Il ricorrente ha ancorato le sue ragioni al disposto di cui all’articolo 1, comma 4 del Dpr n. 600/1973, che esonera dall’obbligo di presentazione della dichiarazione le persone fisiche (non obbligate alla tenuta delle scritture contabili) “che possiedono soltanto redditi esenti e redditi soggetti a ritenuta alla fonte a titolo di imposta”.
A parere dei giudici di cassazione, che sul punto hanno avallato il giudicato della Ctr, tale ragionamento è infondato, perché erroneo è il presupposto su cui si fonda, ossia il possesso di soli redditi soggetti a ritenuta a titolo d’imposta, che avrebbero esonerato il contribuente dall’obbligo dichiarativo, trovando così applicazione il primo comma dell’articolo 43.
Nel caso concreto, infatti, se il percettore del reddito avesse dichiarato al sostituto d’imposta di essere residente in Italia, la ritenuta sui compensi sarebbe stata a titolo di acconto e non di imposta.

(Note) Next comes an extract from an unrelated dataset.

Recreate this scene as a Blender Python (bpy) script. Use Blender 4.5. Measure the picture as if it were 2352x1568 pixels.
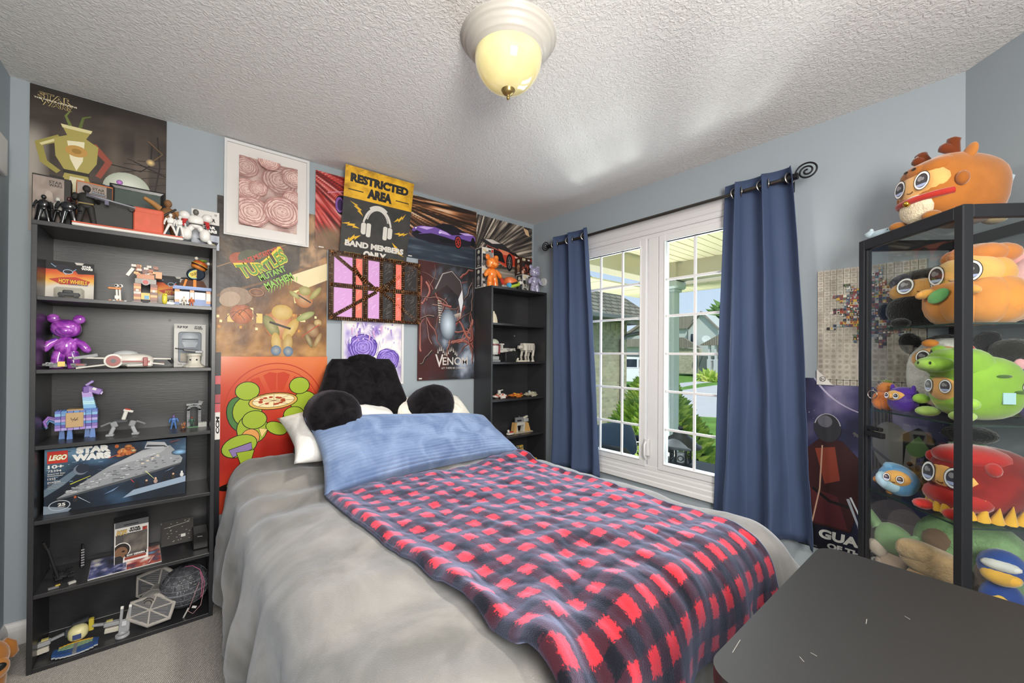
import bpy, bmesh, math, random
from math import sin, cos, pi, radians, sqrt, atan2, exp, floor
from mathutils import Vector, Matrix, Euler, noise
for _o in list(bpy.data.objects): bpy.data.objects.remove(_o)
SC = bpy.context.scene
COL = SC.collection
RND = random.Random(7)

# ---------------------------------------------------------------- camera
cam_d = bpy.data.cameras.new('camera'); cam = bpy.data.objects.new('camera', cam_d); COL.objects.link(cam)
SC.camera = cam
_yaw, _pit, _rol = .6906, .0040, .0075
_f = Vector((sin(_yaw)*cos(_pit), cos(_yaw)*cos(_pit), sin(_pit)))
_r = Vector((cos(_yaw), -sin(_yaw), 0)); _u = _r.cross(_f)
_r2 = _r*cos(_rol)+_u*sin(_rol); _u2 = -_r*sin(_rol)+_u*cos(_rol)
_m = Matrix((_r2, _u2, -_f)).transposed().to_4x4(); _m.translation = (-2.4837, -2.7108, 1.2659)
cam.matrix_world = _m
cam_d.sensor_width = 36; cam_d.lens = 14.234; cam_d.shift_y = .01096; cam_d.clip_start = .03

# ---------------------------------------------------------------- sky, sun, added lamps, exposure
SC.view_settings.view_transform = 'Standard'; SC.view_settings.look = 'None'
SC.view_settings.exposure = -0.12; SC.view_settings.gamma = 1; SC.view_settings.use_curve_mapping = False
W = bpy.data.worlds.new('sky'); SC.world = W; W.use_nodes = True
_nt = W.node_tree; _nt.nodes.clear()
def _n(t, **k):
    n = _nt.nodes.new(t)
    for a, b in k.items(): setattr(n, a, b)
    return n
_out = _n('ShaderNodeOutputWorld'); _bg = _n('ShaderNodeBackground'); _bg.inputs[1].default_value = 1.3
_tc = _n('ShaderNodeTexCoord'); _sx = _n('ShaderNodeSeparateXYZ'); _rp = _n('ShaderNodeValToRGB')
_nz = _n('ShaderNodeTexNoise'); _nz.inputs['Scale'].default_value = 3.2; _nz.inputs['Detail'].default_value = 6
_cr = _n('ShaderNodeValToRGB'); _mx = _n('ShaderNodeMix', data_type='RGBA')
_rp.color_ramp.elements[0].position = 0; _rp.color_ramp.elements[0].color = (.70, .80, .93, 1)
_rp.color_ramp.elements[1].position = .6; _rp.color_ramp.elements[1].color = (.36, .53, .84, 1)
_cr.color_ramp.elements[0].position = .55; _cr.color_ramp.elements[0].color = (0, 0, 0, 1)
_cr.color_ramp.elements[1].position = .75; _cr.color_ramp.elements[1].color = (.8, .8, .8, 1)
_mx.inputs[7].default_value = (.95, .93, .93, 1)
_l = _nt.links.new
_l(_tc.outputs['Generated'], _sx.inputs[0]); _l(_sx.outputs[2], _rp.inputs[0])
_l(_tc.outputs['Generated'], _nz.inputs['Vector']); _l(_nz.outputs[0], _cr.inputs[0])
_l(_cr.outputs[0], _mx.inputs[0]); _l(_rp.outputs[0], _mx.inputs[6])
_l(_mx.outputs[2], _bg.inputs[0]); _l(_bg.outputs[0], _out.inputs[0])

def lamp(name, kind, loc, energy, color=(1, 1, 1), to=None, **kw):
    d = bpy.data.lights.new(name, kind); d.energy = energy; d.color = color
    for k, v in kw.items(): setattr(d, k, v)
    o = bpy.data.objects.new(name, d); COL.objects.link(o); o.location = loc
    if to is not None: o.rotation_euler = (Vector(to)-Vector(loc)).to_track_quat('-Z', 'Y').to_euler()
    return o
lamp('sun', 'SUN', (0, 0, 20), 3.6, (1, .95, .86), to=(8, 8.5, 8), angle=.01)
# lamps added outside: one strengthens the window daylight, one imitates bounce off the porch
lamp('window_daylight_fill', 'AREA', (.34, -1.2, 1.28), 40, (.86, .93, 1), to=(-1.5, -1.2, 1.15), shape='RECTANGLE', size=1.15, size_y=1.4)
lamp('porch_bounce_fill', 'AREA', (1.70, -.02, .0), 95, (1, .97, .92), to=(.2, -1.05, 1.7), shape='RECTANGLE', size=.4, size_y=.4)
# unseen fill lamp added behind the camera to brighten the room
lamp('rear_fill', 'AREA', (-2.35, -3.62, 1.75), 100, (1, .95, .88), to=(-1.2, -.6, 1.5), shape='RECTANGLE', size=.8, size_y=1.0)

# ---------------------------------------------------------------- helpers
def lin(c):
    if isinstance(c, str):
        c = c.lstrip('#'); c = c if len(c) == 6 else ''.join(q*2 for q in c); c = [int(c[i:i+2], 16)/255 for i in (0, 2, 4)]
        return tuple(x/12.92 if x <= .04045 else ((x+.055)/1.055)**2.4 for x in c)+(1,)
    return tuple(c)[:3]+(1,)
def mixc(a, b, t):
    a = lin(a); b = lin(b); return tuple(a[i]*(1-t)+b[i]*t for i in range(3))
MATS = {}
def mat(name, color=None, rough=.6, metal=0, sheen=0, coat=0, bump=None, vary=None, spec=.5, attr=False, emit=None, sub=None, trans=0, sheen_tint=None, aniso=None):
    """procedural material; bump=(scale,strength,kind) vary=(scale,amount) multiplies the colour a little"""
    if name in MATS: return MATS[name]
    m = bpy.data.materials.new(name); m.use_nodes = True; nt = m.node_tree; b = nt.nodes['Principled BSDF']
    L = nt.links.new; N = nt.nodes.new
    b.inputs['Roughness'].default_value = rough; b.inputs['Metallic'].default_value = metal
    b.inputs['Specular IOR Level'].default_value = spec
    if sheen:
        b.inputs['Sheen Weight'].default_value = sheen; b.inputs['Sheen Roughness'].default_value = .45
        b.inputs['Sheen Tint'].default_value = lin(sheen_tint or '#ffffff')
    if coat: b.inputs['Coat Weight'].default_value = coat; b.inputs['Coat Roughness'].default_value = .08
    if trans: b.inputs['Transmission Weight'].default_value = trans
    if emit: b.inputs['Emission Color'].default_value = lin(emit[0]); b.inputs['Emission Strength'].default_value = emit[1]
    src = None
    if attr:
        a = N('ShaderNodeAttribute'); a.attribute_name = 'Col'; src = a.outputs['Color']
    elif color is not None:
        b.inputs['Base Color'].default_value = lin(color)
    tc = N('ShaderNodeTexCoord')
    if vary:
        nz = N('ShaderNodeTexNoise'); nz.inputs['Scale'].default_value = vary[0]; nz.inputs['Detail'].default_value = 5
        L(tc.outputs['Object'], nz.inputs['Vector'])
        mr = N('ShaderNodeMapRange'); mr.inputs[1].default_value = .3; mr.inputs[2].default_value = .7
        mr.inputs[3].default_value = 1-vary[1]; mr.inputs[4].default_value = 1+vary[1]*.6
        L(nz.outputs[0], mr.inputs[0])
        mx = N('ShaderNodeVectorMath'); mx.operation = 'MULTIPLY'
        if src is None: mx.inputs[0].default_value = lin(color)[:3]
        else: L(src, mx.inputs[0])
        L(mr.outputs[0], mx.inputs[1]); src = mx.outputs[0]
    if src is not None: L(src, b.inputs['Base Color'])
    if bump:
        kind = bump[2] if len(bump) > 2 else 'noise'
        t = N('ShaderNodeTexVoronoi' if kind == 'voronoi' else 'ShaderNodeTexNoise'); t.inputs['Scale'].default_value = bump[0]
        if kind == 'noise': t.inputs['Detail'].default_value = 4
        L(tc.outputs['Object'], t.inputs['Vector'])
        bp = N('ShaderNodeBump'); bp.inputs['Strength'].default_value = bump[1]; bp.inputs['Distance'].default_value = bump[3] if len(bump) > 3 else .002
        L(t.outputs[0], bp.inputs['Height']); L(bp.outputs[0], b.inputs['Normal'])
    MATS[name] = m
    return m
def glass_mat(name, tint='#ffffff', gloss=.06, fr=.14):
    if name in MATS: return MATS[name]
    m = bpy.data.materials.new(name); m.use_nodes = True; nt = m.node_tree; nt.nodes.clear()
    o = nt.nodes.new('ShaderNodeOutputMaterial'); t = nt.nodes.new('ShaderNodeBsdfTransparent'); t.inputs[0].default_value = lin(tint)
    g = nt.nodes.new('ShaderNodeBsdfGlossy'); g.inputs['Roughness'].default_value = .02
    lw = nt.nodes.new('ShaderNodeLayerWeight'); lw.inputs[0].default_value = .25
    ml = nt.nodes.new('ShaderNodeMath'); ml.operation = 'MULTIPLY_ADD'; ml.inputs[1].default_value = fr; ml.inputs[2].default_value = gloss*.5
    mx = nt.nodes.new('ShaderNodeMixShader'); L = nt.links.new
    L(lw.outputs['Fresnel'], ml.inputs[0]); L(ml.outputs[0], mx.inputs[0]); L(t.outputs[0], mx.inputs[1]); L(g.outputs[0], mx.inputs[2]); L(mx.outputs[0], o.inputs[0])
    MATS[name] = m; return m

def tag(o, label=None, cat=None, group=None, kind=None):
    if label: o['label'] = label
    if cat: o['category'] = cat
    if group: o['group'] = group
    if kind: o['kind'] = kind
    return o
def thing(name, label, cat, loc=(0, 0, 0), rz=0, group=None, rot=None, sc=None):
    o = bpy.data.objects.new(name, None); COL.objects.link(o); o.empty_display_size = .05
    o.location = loc; o.rotation_euler = rot if rot else (0, 0, rz)
    if sc: o.scale = (sc, sc, sc) if not hasattr(sc, '__len__') else sc
    return tag(o, label, cat, group)
def dup(root, loc=None, rz=None, label=None, group=None):
    r = root.copy(); COL.objects.link(r)
    if loc is not None: r.location = loc
    if rz is not None: r.rotation_euler = (0, 0, rz)
    if label: r['label'] = label
    if group: r['group'] = group
    for ch in list(root.children):
        c = ch.copy(); COL.objects.link(c); c.parent = r
        for g in list(ch.children):
            d = g.copy(); COL.objects.link(d); d.parent = c
    return r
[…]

Pertanto, l’inesattezza compiuta dal sostituto, da addebitare alle erronee informazioni fornite dal lavoratore, avrebbe reso necessaria la presentazione della dichiarazione, al fine di assoggettare il reddito complessivo all’imposta in misura progressiva. Senza contare il fatto che il contribuente avrebbe potuto percepire redditi ulteriori rispetto a quelli certificati dal sostituto d’imposta con la conseguente inapplicabilità della norma richiamata in giudizio.
In calce al ragionamento, la Corte di cassazione ha affermato il principio per cui un contribuente, seppur titolare di un Cud, è obbligato alla presentazione della dichiarazione se ha prodotto redditi ulteriori rispetto a quelli da lavoro dipendente certificati. Da qui la conclusione che, in caso di omissione, l’amministrazione finanziaria potrà esercitare il potere di accertamento entro il termine decadenziale lungo che, per gli avvisi di accertamento relativi al periodo d’imposta in corso alla data del 31 dicembre 2016 (e successivi), coincide con il 31 dicembre del settimo anno successivo a quello in cui la dichiarazione avrebbe dovuto essere presentata.
Le conclusioni del Collegio di legittimità sono perfettamente conformi alla posizione espressa dall’Agenzia delle entrate nella circolare n. 10/2014. In questa sede l’amministrazione finanziaria ha, infatti, precisato che, nell’ipotesi in cui il contribuente titolare di un Cud abbia omesso di presentare la dichiarazione dei redditi, pur essendo obbligato per aver prodotto anche altri redditi rispetto a quello di lavoro dipendente certificato, la decadenza dal potere di accertamento non potrà che aversi, essendo stata omessa la dichiarazione dovuta, secondo il termine indicato nell’articolo 43, comma 2, del Dpr n. 600/1973.